What happens when you combine the uber-tenacity of star physics students with new nano engineering tools? You find the key to a century-old scientific challenge.
You might describe physics as a science discipline with a very high barrier to entry, drawing on tools like advanced math, bleeding edge computational modeling and emergent platforms like nano technology.
These highly complex considerations take the form of some very challenging questions. Take for example, the Barkhausen effect. Barkhausen offered science a seminal experiment in 1919 that provided the first evidence of magnetic domains - or the quilt-like patterns in the orientation of "magnetization" within magnetic materials. Barkhausen made the discovery by listening in on magnetic activity by wrapping a magnet with an electrical coil - connected to a speaker. The messages Barkhausen received were intermittent and idiosyncratic and impossible to translate until now. After almost 100 years of trying, a U of A science team has cracked the code.
"Barkhausen's findings were very important for advancing our understanding of magnetism and for eventually using magnetic materials in applications like data storage," says Dr. Mark Freeman, a University of Alberta physics professor and researcher at the National Institute for Nanotechnology, who led a new study, published in 'Science' this week. "But the intricate details have proven surprisingly difficult to measure. In fact, the vague picture we've been working from has come to more perfectly represent what we don't know."

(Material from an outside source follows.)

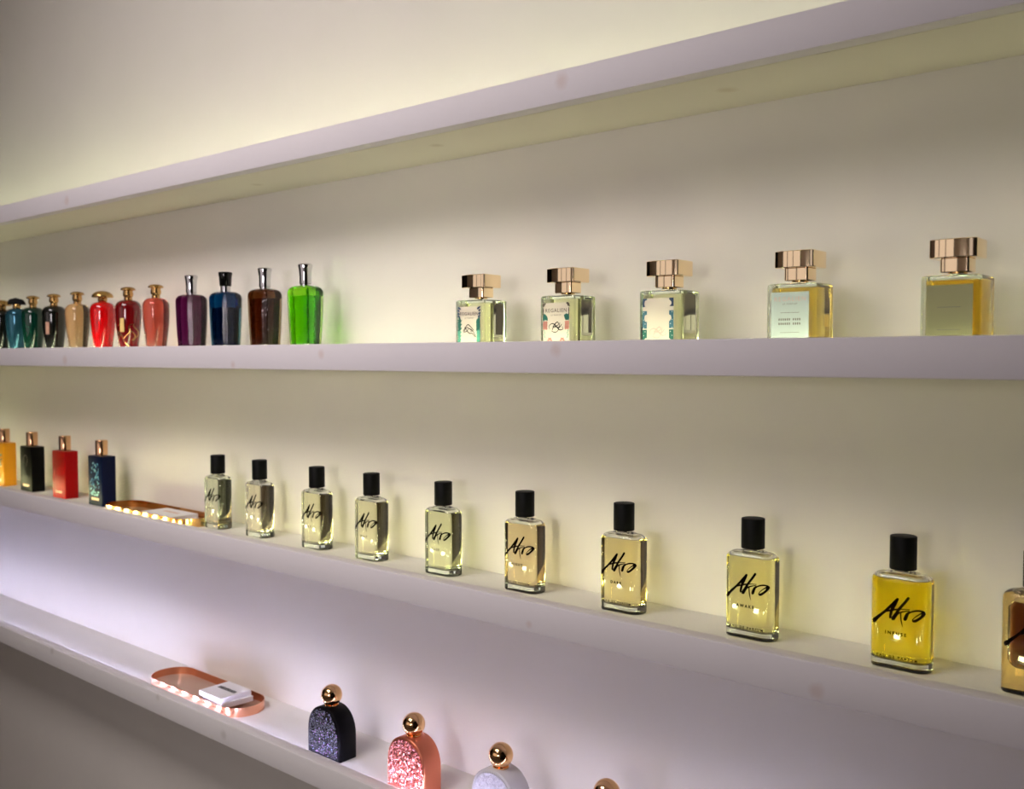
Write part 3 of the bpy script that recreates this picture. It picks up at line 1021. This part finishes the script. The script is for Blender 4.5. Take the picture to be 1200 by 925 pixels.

The newly released study outlines the phenomenal research breakthrough that U of A graduate students Jacob Burgess and Alastair Fraser have made, while working with Freeman and building on key contributions from Drs. John Davis (physics) and Doug Vick (NINT), making it possible to finally harness the Barkhausen Effect with a new kind of high resolution microscopy of magnetic materials.
"I call this new tool a 'scanning vortex probe microscope' after the special magnetization pattern we used to make this discovery," explains Burgess who authored the theory and the model that has revealed Barkhausen's elusive secret.
The findings represent a game changer because magnetic thin films are critical in modern computing for storing the information in every hard disk device inside every computer - no exceptions. And with this discovery comes the potential to provide critical information for magnetic computation technology that can be designed to replace hard drives, making it possible to engineer data storage that is so secure, that even if your computer crashed you wouldn't lose your data.
The work was supported by the Natural Sciences and Engineering Research Council (Discovery Grant and Discovery Accelerator Supplement), the Canadian Institute for Advanced Research (Nanoelectronics Program), the Canada Research Chairs program, the informatics Circle of Research Excellence, the National Institute for Nanotechnology, and Alberta Ingenuity and NSERC scholarships to Burgess.